Né scandalizza troppo che sia il governo a decidere la data delle elezioni, non solo perché lo prescrive la Costituzione italiana, ma anche perché la facoltà di stabilirla nel momento più opportuno per l’esecutivo in carica, entro certi limiti temporali prefissati, naturalmente, è concessa nella maggioranza delle democrazie del mondo, compresi i Paesi più importanti e di antica tradizione.
La questione, perciò, non riguarda l’aspetto formale, procedural-giuridico, ma, per usare un termine di cui il gergo sessantottino abusava volentieri, è «essenzialmente politica».
L’irritazione del Quirinale, si spiega inoltre con l’atteggiamente del presidente del Consiglio che, da una parte, non smentisce l’intenzione di ripresentare la legge Pecorella, nonostante la bocciatura di Ciampi, senza correzioni che tengano conto del parere presidenziale.
Dall’altra, il Cavaliere arriva al punto, come ha fatto ieri sera, di minacciare lo spostamento della data delle elezioni in periodo quasi estivo, pur di allungare la legislatura fino al termine ultimo possibile. Una mossa di cui peraltro non si capisce la convenienza, vista la tradizionale avversione del centrodestra per un voto in periodo di vacanze scolastiche.

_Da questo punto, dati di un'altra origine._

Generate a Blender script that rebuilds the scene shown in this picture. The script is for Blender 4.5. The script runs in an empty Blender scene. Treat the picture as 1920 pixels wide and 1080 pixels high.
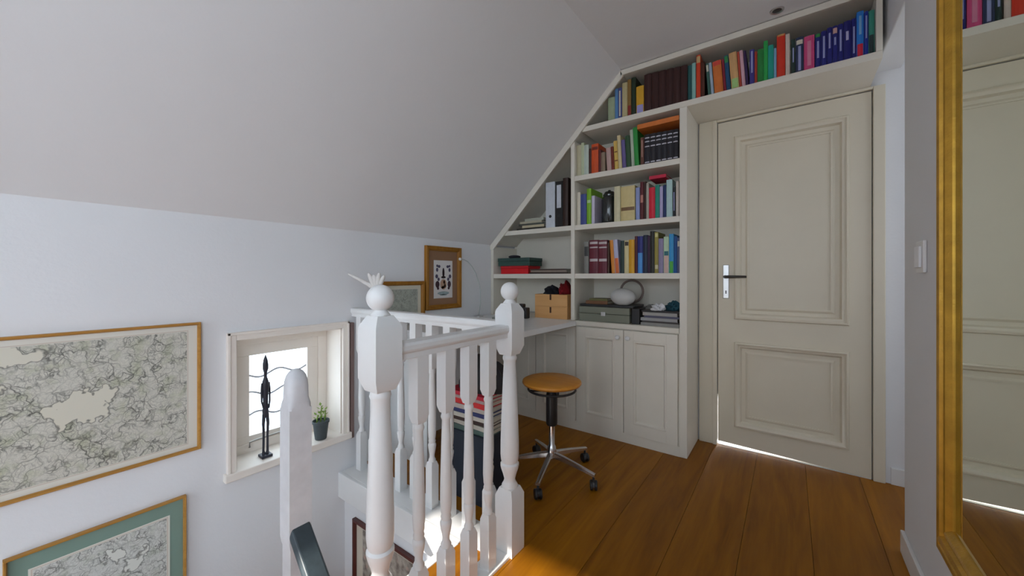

La convinzione di Berlusconi di poter ribaltare i sondaggi, che finora lo danno sconfitto, a suon di martellanti presenze televisive e di una campagna elettorale aggressiva sul caso Unipol è evidentemente così forte da comprendere la possibilità di uno scontro finale anche col Presidente della Repubblica.
Ipotesi certo pericolosa, perché porterebbe il livello della polemica, in campagna elettorale, fino al conflitto istituzionale. Un caso mai avvenuto nella storia della nostra Repubblica, prima, seconda o persino terza come qualcuno ha definito quella attuale.
Ma soprattutto perché potrebbe contraddire una regola che lo stesso presidente del Consiglio si è dato durante tutto il periodo di difficile sua convivenza con l’attuale inquilino del Quirinale: arrivare anche a forti tensioni con Ciampi, ma senza mai proclamare un aperto scontro.
Sia per non «regalare» all’opposizione la figura di gran lunga più popolare e universalmente stimata che la scena politica italiana oggi possa vantare. Sia per non ingaggiare una sfida che difficilmente lo vedrebbe vincitore, sia pure considerando la notevole autostima di cui certamente Berlusconi non difetta. La coerenza, neanche con se stessi, non è la virtù dei politici, ma spesso evita di doverti pentire due volte per un errore.